# Task goal
Leave the pictures out and write out exactly the lines from the top of the entries through the line containing "sc.cycles.filter_width = 1.1".

··· Records for this exercise

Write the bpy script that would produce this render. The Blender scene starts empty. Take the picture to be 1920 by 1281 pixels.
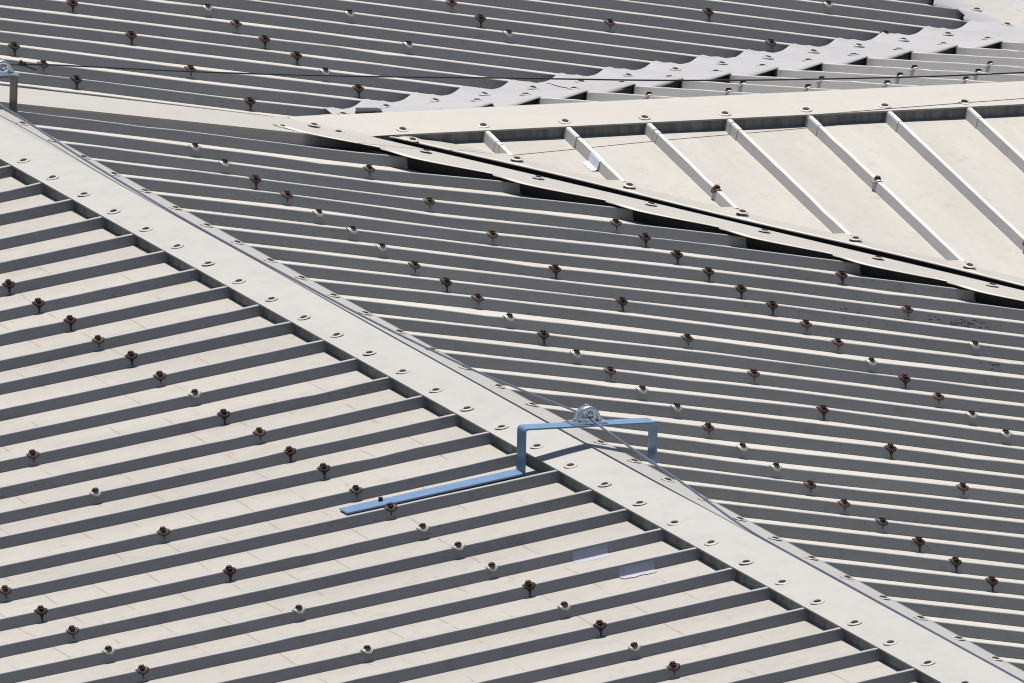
import bpy, bmesh, math, random
from mathutils import Vector, Matrix
random.seed(7)
sc = bpy.context.scene
C = sc.collection
# ------------------------------------------------------------------ camera
F_PX = 41106.76
M = [[0.3592586775741455, 0.9328999160617453, 0.02511870218909771],
     [-0.19586857720997125, 0.049057965562215096, 0.9794022751028497],
     [-0.9124520278071707, 0.3567787306256988, -0.20035027907067504]]
cam = bpy.data.cameras.new('camera')
camo = bpy.data.objects.new('camera', cam); C.objects.link(camo)
rot = Matrix(((M[0][0], M[1][0], -M[2][0]), (M[0][1], M[1][1], -M[2][1]), (M[0][2], M[1][2], -M[2][2])))
camo.matrix_world = Matrix.Translation((75.60498, -27.72728, 15.79704)) @ rot.to_4x4()
cam.sensor_width = 36; cam.lens = F_PX/1920*36
cam.clip_start = 1; cam.clip_end = 3000
sc.camera = camo
# ------------------------------------------------------------------ light
SUN = Vector((-0.28, 0.05, 1.0)).normalized()
EL = math.asin(SUN.z)
world = bpy.data.worlds.new('World'); sc.world = world; world.use_nodes = True
nt = world.node_tree
sky = nt.nodes.new('ShaderNodeTexSky'); sky.sky_type = 'NISHITA'; sky.sun_disc = False
sky.sun_elevation = EL; sky.sun_rotation = math.atan2(SUN.x, SUN.y)
bg = nt.nodes['Background']; bg.inputs[1].default_value = 0.055
nt.links.new(sky.outputs[0], bg.inputs[0])
sl = bpy.data.lights.new('sun', 'SUN'); sl.energy = 5.0; sl.angle = math.radians(0.5); sl.color = (1.0, 0.955, 0.89)
so = bpy.data.objects.new('sun', sl); C.objects.link(so)
so.rotation_euler = SUN.to_track_quat('Z', 'Y').to_euler(); so.location = (0, 0, 20)
sc.view_settings.view_transform = 'Standard'; sc.view_settings.look = 'None'
sc.view_settings.exposure = 0.52; sc.view_settings.gamma = 1.0
sc.cycles.filter_width = 1.1

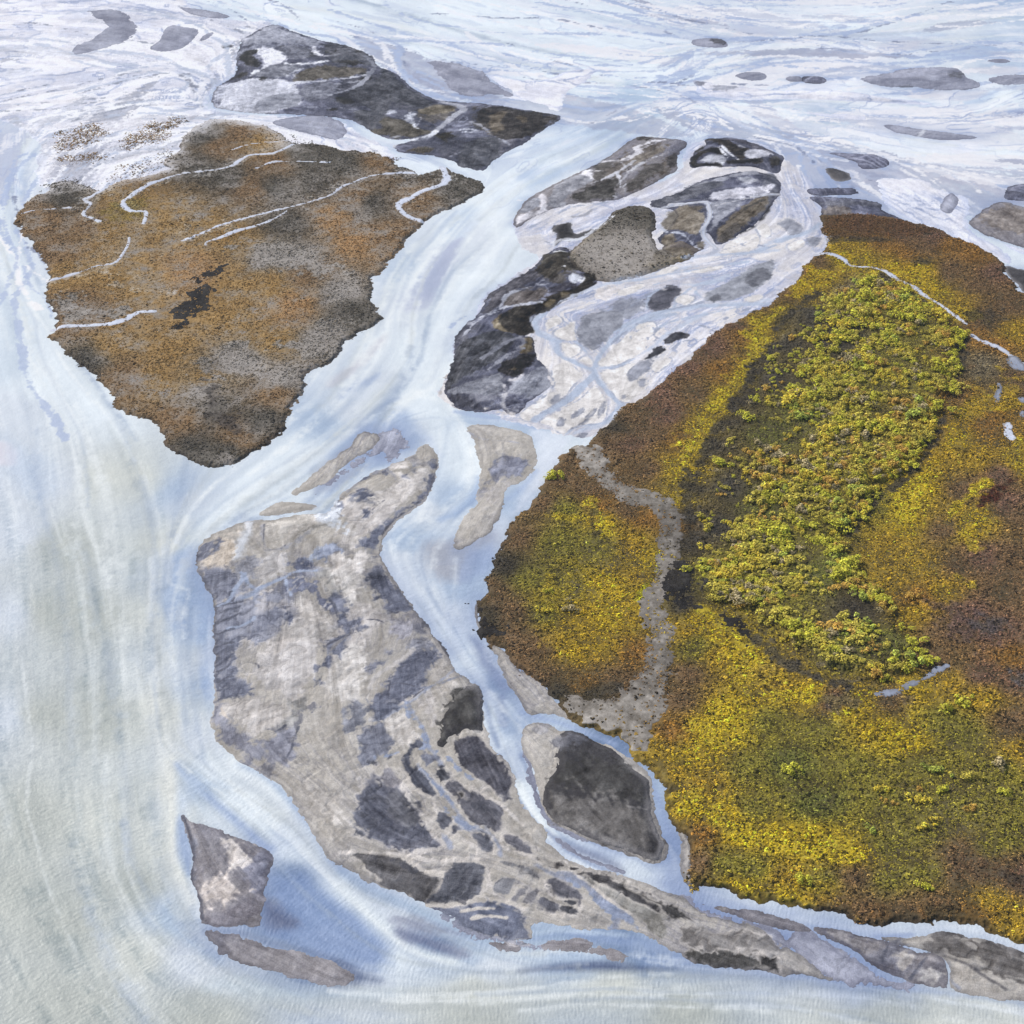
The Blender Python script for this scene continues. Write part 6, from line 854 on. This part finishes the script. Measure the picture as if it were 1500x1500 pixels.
SOLO = [("X 1410,1035", 'lime', 1.7, 'round lime green willow alone on the meadow below the grey pond'), ("X 811,700", 'lime', 1.25, 'lime green willow alone at the edge of the peninsula'), ("X 805,705", 'lime', .8, 'small lime willow touching the lone one at the water edge'), ("X 1245,832", 'lime', 1.9, 'large yellow lime willow at the right end of a pair in the terrace notch'),
 ("X 1228,853", 'lime', 1.7, 'lime willow lower of the pair in the terrace notch'), ("X 1262,886", 'green', 1.5, 'fresh green willow on the dark lower terrace'), ("X 1267,921", 'green', 1.3, 'fresh green willow below another on the dark lower terrace'), ("X 1280,993", 'orange', 1.25, 'orange willow at the lower rim of the terrace'), ("X 1268,963", 'orange', 1.0, 'small orange willow inside the lower rim of the terrace'),
 ("X 1307,976", 'lime', 1.0, 'small lime willow near the grey pond'), ("X 1330,972", 'green', 1.6, 'pale green willow next to the grey pond'), ("X 1297,998", 'lime', .9, 'small lime willow on the lowest edge of the terrace'), ("X 1172,943", 'lime', 1.5, 'lime willow at the lower left of the terrace'), ("X 1137,912", 'olive', 1.7, 'tall olive willow on the lower left rim of the terrace'), ("X 1333,878", 'orange', 1.2, 'orange willow in the brown meadow right of the terrace'),
 ("X 1155,1132", 'lime', 1.1, 'lime willow at the left of the lower meadow'), ("X 1370,1132", 'green', 1.1, 'dull green willow in the lower meadow'), ("X 1463,1125", 'tan', 1.5, 'grey green willow at the right of the lower meadow'), ("X 1468,1164", 'lime', .9, 'lime willow close to the right edge of the meadow'), ("X 1423,1188", 'orange', .8, 'amber willow in the lower meadow'), ("X 1345,1158", 'orange', .6, 'tiny orange willow in the lower meadow'),
 ("X 1297,1161", 'yellow', .95, 'yellow willow in the centre of the lower meadow'), ("X 1307,1180", 'orange', .7, 'small orange willow under the yellow one in the lower meadow'), ("X 1378,1162", 'lime', .9, 'lime willow under the dull green one in the lower meadow'), ("X 1342,1176", 'yellow', 1.0, 'pale yellow willow in the lower meadow'), ("X 1353,1302", 'lime', .9, 'lime willow near the bottom bank'), ("X 1173,1292", 'lime', .9, 'lime willow above the white side channel'),
 ("X 1277,1222", 'green', .9, 'green willow in the yellow belt of the lower meadow'), ("X 1417,1143", 'olive', 1.2, 'olive willow at the upper right of the lower meadow'), ("X 1353,1215", 'yellow', 1.1, 'yellow willow below the middle of the lower meadow'), ("X 805,870", 'lime', .8, 'lime willow in the middle of the peninsula'), ("X 795,898", 'yellow', .8, 'yellow willow in the middle of the peninsula'), ("X 837,897", 'tan', 1.3, 'tan willow in the middle of the peninsula'),
 ("X 1267,446", 'lime', 2.3, 'wide lime willow at the top of the terrace'), ("X 1323,446", 'green', 1.7, 'green willow at the upper right of the terrace'), ("X 1198,522", 'lime', 1.7, 'lime willow alone on the dark left flank of the terrace'), ("X 1093,621", 'lime', 1.7, 'lime willow farthest left on the terrace flank'), ("X 1057,690", 'lime', 1.4, 'lime willow at the left foot of the terrace'), ("X 1265,470", 'olive', 2.2, 'wide olive willow under the top lime one'), ("X 1315,473", 'lime', 1.6, 'lime willow right of the wide olive one')]
for s, k, sz, lb in SOLO:
    p = parse(s)[0]; place(k, p[0], p[1], sz, lb)
GL = {'lime': 'lime green willow shrub in the terrace thicket', 'olive': 'olive willow shrub in the terrace thicket', 'yellow': 'yellow willow shrub in the terrace thicket', 'orange': 'amber willow shrub in the terrace thicket', 'tan': 'tan grey half bare willow shrub in the terrace thicket', 'green': 'dull green willow shrub in the terrace thicket'}
p = parse(RIDGE); gx, gy = ground(p[:, 0], p[:, 1])
x = rng.uniform(gx.min(), gx.max(), 18000); y = rng.uniform(gy.min(), gy.max(), 18000)
r = sample(RID, x, y); qx, qy = chart(x, y)
flank = sst(62, 0, qx-(1000+(900-qy)*.40))*sst(880, 800, qy)                       # the darker, barer left side
prob = (r > 1.0)*(.72+.6*sample(F1, x, y))*(1-.82*flank)*(1-.55*np.exp(-((qx-1270)/70)**2-((qy-905)/50)**2))
prob = prob*(.12+.88*sst(-.22, .12, sample(F2, x, y)+.4*sample(F1, x, y)))
k = rng.random(18000) < prob; x, y, qx, qy, flank, r = x[k], y[k], qx[k], qy[k], flank[k], r[k]
keep = []; cell = {}
for i in range(len(x)):                                   # no two crowns on the same spot
    c = (int(x[i]//2.3), int(y[i]//2.3))
    if any((x[i]-x[j])**2+(y[i]-y[j])**2 < 1.65**2 for a in (-1, 0, 1) for b in (-1, 0, 1) for j in cell.get((c[0]+a, c[1]+b), ())): continue
    cell.setdefault(c, []).append(i); keep.append(i)
keep = sorted(keep, key=lambda i: y[i])
kinds = list(WK); far = []
for n_, i in enumerate(keep):
    w_ = np.array((.24+.3*flank[i], .36, .17, .07, .12, .04)) if qy[i] < 760 else np.array((.20, .42, .15, .05, .10, .08))
    if 640 < qy[i] < 720 and qx[i] < 1250: w_ = np.array((.08, .22, .22, .14, .34, 0))
    if qx[i] > 1330 and r[i] < 6: w_ = np.array((.6, .3, .1, 0, 0, .0))
    kd = kinds[rng.choice(6, p=w_/w_.sum())]; sz = float(np.clip(0.86*math.exp(.40*rng.normal()), .4, 1.8))*(.62 if flank[i] > .6 else 1)
    if n_ < 258: place(kd, qx[i], qy[i], sz, GL[kd], kd+' willows of the terrace thicket', .7)
    else: far.append((x[i], y[i], kd, sz))
if far:
    Vs, Qs, Cs = [], [], []; off = 0
    for a, b, kd, sz in far:
        me = WM[kd][int(rng.integers(0, 6))]; n = len(me.vertices)
        co = np.empty(n*3, np.float32); me.vertices.foreach_get('co', co); co = co.reshape(-1, 3)
        cl = np.empty(n*4, np.float32); me.attributes['albedo'].data.foreach_get('color', cl)
        t = rng.random()*6.28; cs, sn = math.cos(t), math.sin(t); z = float(sample(LZ, np.array([a]), np.array([b]))[0])-.08
        Vs.append(np.stack([(co[:, 0]*cs-co[:, 1]*sn)*sz+a, (co[:, 0]*sn+co[:, 1]*cs)*sz+b, co[:, 2]*sz*.9+z], 1)); Qs.append(np.arange(n).reshape(-1, 4)+off); off += n; Cs.append(cl.reshape(-1, 4)[:, :3])
    link('willow_thicket', build_mesh('willow_thicket', np.concatenate(Vs), np.concatenate(Qs), np.concatenate(Cs), M_LEAF, False), 'far part of the yellow green willow thicket on the terrace', 'shrubs', 'stuff', None)
print('tufts', n1, n2, 'willows', len(keep), 'land', nob[0])
# ------------------------------------------------------------------ camera, sun and sky
cam = bpy.data.cameras.new('camera'); co = bpy.data.objects.new('camera', cam); C.objects.link(co)
cam.sensor_width = 36; cam.lens = 18/T; cam.clip_start = 1; cam.clip_end = 20000
co.location = (0, 0, CAM_H); co.rotation_euler = (math.pi/2-PITCH, 0, 0); bpy.context.scene.camera = co
EL = math.radians(42); AZ = math.radians(-52)               # sun behind the left shoulder of the view
sd = Vector((math.sin(AZ)*math.cos(EL), math.cos(AZ)*math.cos(EL), math.sin(EL)))
su = bpy.data.lights.new('sun', 'SUN'); su.energy = 3.55; su.angle = math.radians(.6); su.color = (1, .955, .885)
so = bpy.data.objects.new('sun', su); C.objects.link(so); so.rotation_euler = sd.to_track_quat('Z', 'Y').to_euler()
w = bpy.data.worlds.new('World'); bpy.context.scene.world = w; w.use_nodes = True; nt = w.node_tree
sky = nt.nodes.new('ShaderNodeTexSky'); sky.sky_type = 'NISHITA'; sky.sun_disc = False; sky.sun_elevation = EL; sky.sun_rotation = AZ; sky.altitude = 300; sky.air_density = 1.0; sky.dust_density = 1.5
bg = nt.nodes['Background']; bg.inputs['Strength'].default_value = .1; nt.links.new(sky.outputs[0], bg.inputs[0])
sc = bpy.context.scene; sc.view_settings.view_transform = 'Standard'; sc.view_settings.look = 'None'; sc.view_settings.exposure = .12; sc.view_settings.gamma = 1

# ------------------------------------------------------------------ a thin veil of air over the valley
bx = bpy.data.meshes.new('haze'); X0, X1, Y0, Y1, Z0, Z1 = -3200, 3200, -300, 6000, -2.0, 318.0
bx.from_pydata([(x, y, z) for z in (Z0, Z1) for y in (Y0, Y1) for x in (X0, X1)], [], [(0, 2, 3, 1), (4, 5, 7, 6), (0, 1, 5, 4), (2, 6, 7, 3), (0, 4, 6, 2), (1, 3, 7, 5)])
hm = bpy.data.materials.new('haze'); hm.use_nodes = True; hn = hm.node_tree; hn.nodes.remove(hn.nodes['Principled BSDF'])
pv = hn.nodes.new('ShaderNodeVolumePrincipled'); pv.inputs['Color'].default_value = (.80, .87, 1, 1); pv.inputs['Density'].default_value = .00006; pv.inputs['Anisotropy'].default_value = .2
hn.links.new(pv.outputs[0], hn.nodes['Material Output'].inputs['Volume']); bx.materials.append(hm); link('haze', bx, 'thin blue haze over the far channels', 'haze', 'stuff')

······

# Complete output
Write the bpy script that would produce this render. The Blender scene starts empty. Take the picture to be 1920 by 1281 pixels.
import bpy, bmesh, math, random
from mathutils import Vector, Matrix
random.seed(7)
sc = bpy.context.scene
C = sc.collection
# ------------------------------------------------------------------ camera
F_PX = 41106.76
M = [[0.3592586775741455, 0.9328999160617453, 0.02511870218909771],
     [-0.19586857720997125, 0.049057965562215096, 0.9794022751028497],
     [-0.9124520278071707, 0.3567787306256988, -0.20035027907067504]]
cam = bpy.data.cameras.new('camera')
camo = bpy.data.objects.new('camera', cam); C.objects.link(camo)
rot = Matrix(((M[0][0], M[1][0], -M[2][0]), (M[0][1], M[1][1], -M[2][1]), (M[0][2], M[1][2], -M[2][2])))
camo.matrix_world = Matrix.Translation((75.60498, -27.72728, 15.79704)) @ rot.to_4x4()
cam.sensor_width = 36; cam.lens = F_PX/1920*36
cam.clip_start = 1; cam.clip_end = 3000
sc.camera = camo
# ------------------------------------------------------------------ light
SUN = Vector((-0.28, 0.05, 1.0)).normalized()
EL = math.asin(SUN.z)
world = bpy.data.worlds.new('World'); sc.world = world; world.use_nodes = True
nt = world.node_tree
sky = nt.nodes.new('ShaderNodeTexSky'); sky.sky_type = 'NISHITA'; sky.sun_disc = False
sky.sun_elevation = EL; sky.sun_rotation = math.atan2(SUN.x, SUN.y)
bg = nt.nodes['Background']; bg.inputs[1].default_value = 0.055
nt.links.new(sky.outputs[0], bg.inputs[0])
sl = bpy.data.lights.new('sun', 'SUN'); sl.energy = 5.0; sl.angle = math.radians(0.5); sl.color = (1.0, 0.955, 0.89)
so = bpy.data.objects.new('sun', sl); C.objects.link(so)
so.rotation_euler = SUN.to_track_quat('Z', 'Y').to_euler(); so.location = (0, 0, 20)
sc.view_settings.view_transform = 'Standard'; sc.view_settings.look = 'None'
sc.view_settings.exposure = 0.52; sc.view_settings.gamma = 1.0
sc.cycles.filter_width = 1.1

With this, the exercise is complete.